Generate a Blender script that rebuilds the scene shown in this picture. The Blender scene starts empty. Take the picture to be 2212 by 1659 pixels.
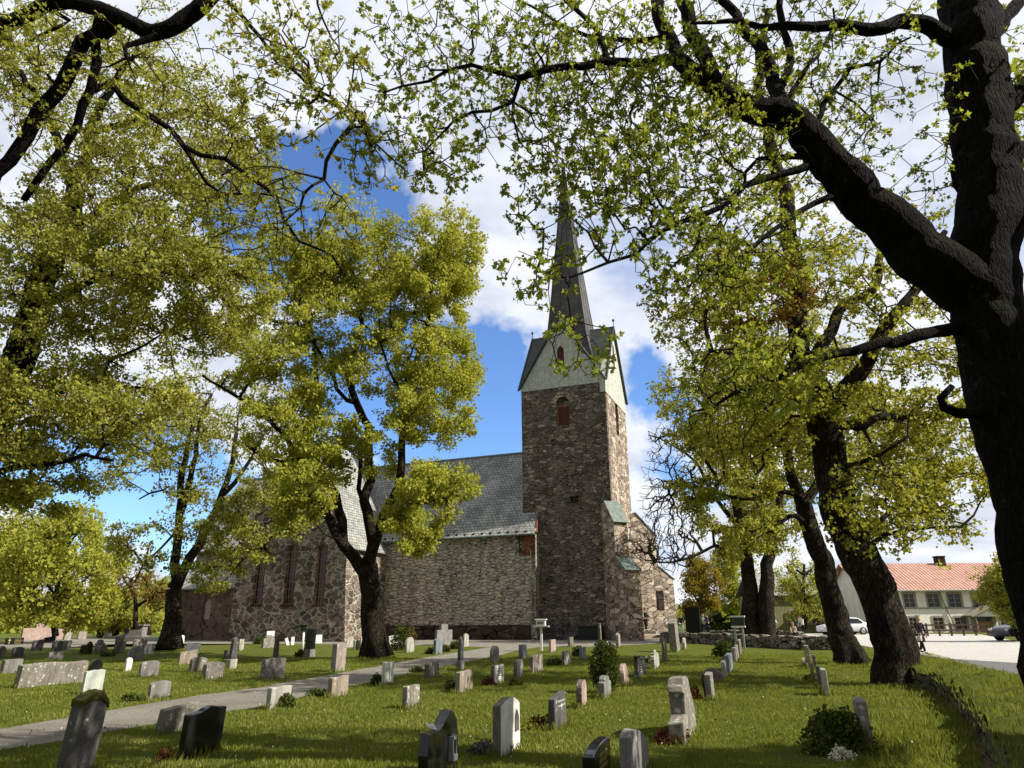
import bpy, bmesh, math, random
import numpy as np
from mathutils import Vector, Matrix, noise as mnoise

scene = bpy.context.scene
COL = scene.collection
R_ = math.radians

# ---------------------------------------------------------------- camera
F = 1500.0; CAMH = 1.6
PITCH = R_(18.7); ROLL = R_(0.5)
fw = Vector((0, math.cos(PITCH), math.sin(PITCH)))
up0 = Vector((0, -math.sin(PITCH), math.cos(PITCH)))
rt0 = Vector((1, 0, 0))
RT = rt0*math.cos(ROLL) - up0*math.sin(ROLL)
UP = up0*math.cos(ROLL) + rt0*math.sin(ROLL)
CAMP = Vector((0, 0, CAMH))
cd = bpy.data.cameras.new('camera'); cam = bpy.data.objects.new('camera', cd); COL.objects.link(cam)
mw = Matrix((RT, UP, -fw)).transposed().to_4x4(); mw.translation = CAMP
cam.matrix_world = mw
cd.sensor_fit = 'HORIZONTAL'; cd.sensor_width = 36.0
cd.lens = 36.0*F/2212.0
cd.clip_start = 0.05; cd.clip_end = 2000
scene.camera = cam

# ---------------------------------------------------------------- light and sky
SUN_AZ, SUN_EL = R_(107), R_(41)          # azimuth clockwise from +Y
EXPOSURE = 0.65
scene.view_settings.view_transform = 'Standard'; scene.view_settings.look = 'None'
scene.view_settings.exposure = EXPOSURE; scene.view_settings.gamma = 1.0
scene.view_settings.use_curve_mapping = False
sl = bpy.data.lights.new('sun', 'SUN'); sl.energy = 5.0; sl.angle = R_(0.53); sl.color = (1.0, 0.94, 0.84)
so = bpy.data.objects.new('sun', sl); COL.objects.link(so)
sd = Vector((math.sin(SUN_AZ)*math.cos(SUN_EL), math.cos(SUN_AZ)*math.cos(SUN_EL), math.sin(SUN_EL)))
so.rotation_euler = sd.to_track_quat('Z', 'Y').to_euler()
so.location = (40, 0, 60)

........

_Do this_.
Repeat only what lies between the start of the data and the end of the line containing "scene.camera = cam", exactly, with pictures left out.

_Full answer_.
Generate a Blender script that rebuilds the scene shown in this picture. The Blender scene starts empty. Take the picture to be 2212 by 1659 pixels.
import bpy, bmesh, math, random
import numpy as np
from mathutils import Vector, Matrix, noise as mnoise

scene = bpy.context.scene
COL = scene.collection
R_ = math.radians

# ---------------------------------------------------------------- camera
F = 1500.0; CAMH = 1.6
PITCH = R_(18.7); ROLL = R_(0.5)
fw = Vector((0, math.cos(PITCH), math.sin(PITCH)))
up0 = Vector((0, -math.sin(PITCH), math.cos(PITCH)))
rt0 = Vector((1, 0, 0))
RT = rt0*math.cos(ROLL) - up0*math.sin(ROLL)
UP = up0*math.cos(ROLL) + rt0*math.sin(ROLL)
CAMP = Vector((0, 0, CAMH))
cd = bpy.data.cameras.new('camera'); cam = bpy.data.objects.new('camera', cd); COL.objects.link(cam)
mw = Matrix((RT, UP, -fw)).transposed().to_4x4(); mw.translation = CAMP
cam.matrix_world = mw
cd.sensor_fit = 'HORIZONTAL'; cd.sensor_width = 36.0
cd.lens = 36.0*F/2212.0
cd.clip_start = 0.05; cd.clip_end = 2000
scene.camera = cam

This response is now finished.